=== Task instructions ===
Type out the data exactly as given. Skip any image.
◆ ◆ ◆ ◆
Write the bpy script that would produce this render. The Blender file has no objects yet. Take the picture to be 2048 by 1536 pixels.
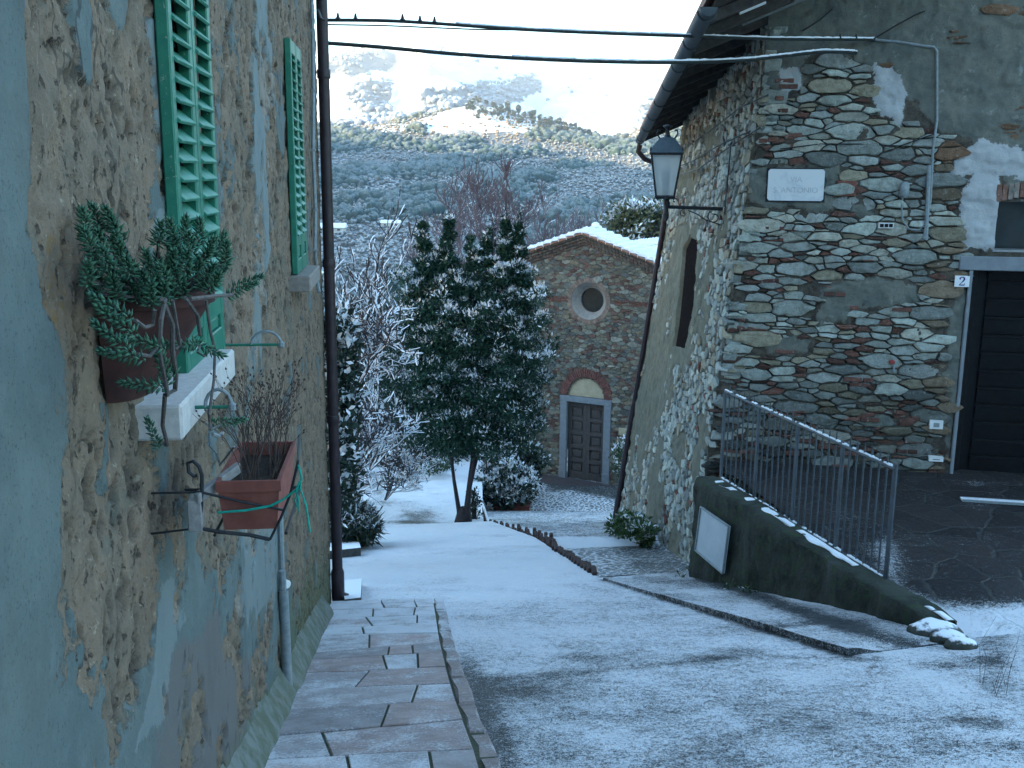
import bpy, math, random
import numpy as np
from mathutils import Vector as V, Matrix
R = math.radians
scene = bpy.context.scene
COL = scene.collection
# ------------------------------------------------------------------ camera model (photo 2048 x 1536)
FPX = 2050.0; PITCH = R(11.75); ROLL = R(0.5)
_f = V((0, math.cos(PITCH), -math.sin(PITCH))); _r0 = V((1, 0, 0)); _u0 = V((0, math.sin(PITCH), math.cos(PITCH)))
CR = _r0*math.cos(ROLL) + _u0*math.sin(ROLL); CU = -_r0*math.sin(ROLL) + _u0*math.cos(ROLL); CF = _f
def ray(px, py): return CF + CR*((px-1024)/FPX) + CU*((768-py)/FPX)
def atY(px, py, y):
    d = ray(px, py); return d*(y/d.y)
def hit(px, py, p0, n):
    d = ray(px, py); n = V(n); return d*(n.dot(V(p0))/n.dot(d))
def atZ(px, py, z):
    d = ray(px, py); return d*(z/d.z)
def onG(px, py, fn, y0=2, y1=60):
    d = ray(px, py); d = d/d.y
    lo, hi = y0, y1
    for _ in range(50):
        m = (lo+hi)/2
        if d.z*m > fn(d.x*m, m): lo = m
        else: hi = m
    return d*lo
def proj(P):
    P = np.asarray(P, float)
    w = P@np.array(CF); w = np.where(w < .05, .05, w)
    return np.stack([1024+FPX*(P@np.array(CR))/w, 768-FPX*(P@np.array(CU))/w], -1)
# ------------------------------------------------------------------ numpy noise
def _h(ix, iy, s):
    n = (ix.astype(np.int64)*374761393 + iy.astype(np.int64)*668265263 + s*974711) & 0xffffffff
    n = ((n ^ (n >> 13))*1274126177) & 0xffffffff
    n = ((n ^ (n >> 16))*2246822519) & 0xffffffff
    return ((n ^ (n >> 15)) & 0xffffff)/float(0xffffff)
def vn(x, y, s=0):
    x = np.asarray(x, float); y = np.asarray(y, float)
    ix = np.floor(x); iy = np.floor(y); fx = x-ix; fy = y-iy
    fx = fx*fx*fx*(fx*(fx*6-15)+10); fy = fy*fy*fy*(fy*(fy*6-15)+10)
    a = _h(ix, iy, s); b = _h(ix+1, iy, s); c = _h(ix, iy+1, s); d = _h(ix+1, iy+1, s)
    return (a+(b-a)*fx)*(1-fy)+(c+(d-c)*fx)*fy
def fbm(x, y, o=4, s=0, g=.5):
    t = 0; a = 1; n = 0
    for k in range(o):
        t = t+a*vn(x, y, s+k*17); n += a; a *= g; x = x*2.03+11.3; y = y*2.03-7.1
    return t/n
def sst(a, b, x):
    t = np.clip((np.asarray(x, float)-a)/(b-a), 0, 1); return t*t*(3-2*t)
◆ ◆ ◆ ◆
=== Expected answer ===
Write the bpy script that would produce this render. The Blender file has no objects yet. Take the picture to be 2048 by 1536 pixels.
import bpy, math, random
import numpy as np
from mathutils import Vector as V, Matrix
R = math.radians
scene = bpy.context.scene
COL = scene.collection
# ------------------------------------------------------------------ camera model (photo 2048 x 1536)
FPX = 2050.0; PITCH = R(11.75); ROLL = R(0.5)
_f = V((0, math.cos(PITCH), -math.sin(PITCH))); _r0 = V((1, 0, 0)); _u0 = V((0, math.sin(PITCH), math.cos(PITCH)))
CR = _r0*math.cos(ROLL) + _u0*math.sin(ROLL); CU = -_r0*math.sin(ROLL) + _u0*math.cos(ROLL); CF = _f
def ray(px, py): return CF + CR*((px-1024)/FPX) + CU*((768-py)/FPX)
def atY(px, py, y):
    d = ray(px, py); return d*(y/d.y)
def hit(px, py, p0, n):
    d = ray(px, py); n = V(n); return d*(n.dot(V(p0))/n.dot(d))
def atZ(px, py, z):
    d = ray(px, py); return d*(z/d.z)
def onG(px, py, fn, y0=2, y1=60):
    d = ray(px, py); d = d/d.y
    lo, hi = y0, y1
    for _ in range(50):
        m = (lo+hi)/2
        if d.z*m > fn(d.x*m, m): lo = m
        else: hi = m
    return d*lo
def proj(P):
    P = np.asarray(P, float)
    w = P@np.array(CF); w = np.where(w < .05, .05, w)
    return np.stack([1024+FPX*(P@np.array(CR))/w, 768-FPX*(P@np.array(CU))/w], -1)
# ------------------------------------------------------------------ numpy noise
def _h(ix, iy, s):
    n = (ix.astype(np.int64)*374761393 + iy.astype(np.int64)*668265263 + s*974711) & 0xffffffff
    n = ((n ^ (n >> 13))*1274126177) & 0xffffffff
    n = ((n ^ (n >> 16))*2246822519) & 0xffffffff
    return ((n ^ (n >> 15)) & 0xffffff)/float(0xffffff)
def vn(x, y, s=0):
    x = np.asarray(x, float); y = np.asarray(y, float)
    ix = np.floor(x); iy = np.floor(y); fx = x-ix; fy = y-iy
    fx = fx*fx*fx*(fx*(fx*6-15)+10); fy = fy*fy*fy*(fy*(fy*6-15)+10)
    a = _h(ix, iy, s); b = _h(ix+1, iy, s); c = _h(ix, iy+1, s); d = _h(ix+1, iy+1, s)
    return (a+(b-a)*fx)*(1-fy)+(c+(d-c)*fx)*fy
def fbm(x, y, o=4, s=0, g=.5):
    t = 0; a = 1; n = 0
    for k in range(o):
        t = t+a*vn(x, y, s+k*17); n += a; a *= g; x = x*2.03+11.3; y = y*2.03-7.1
    return t/n
def sst(a, b, x):
    t = np.clip((np.asarray(x, float)-a)/(b-a), 0, 1); return t*t*(3-2*t)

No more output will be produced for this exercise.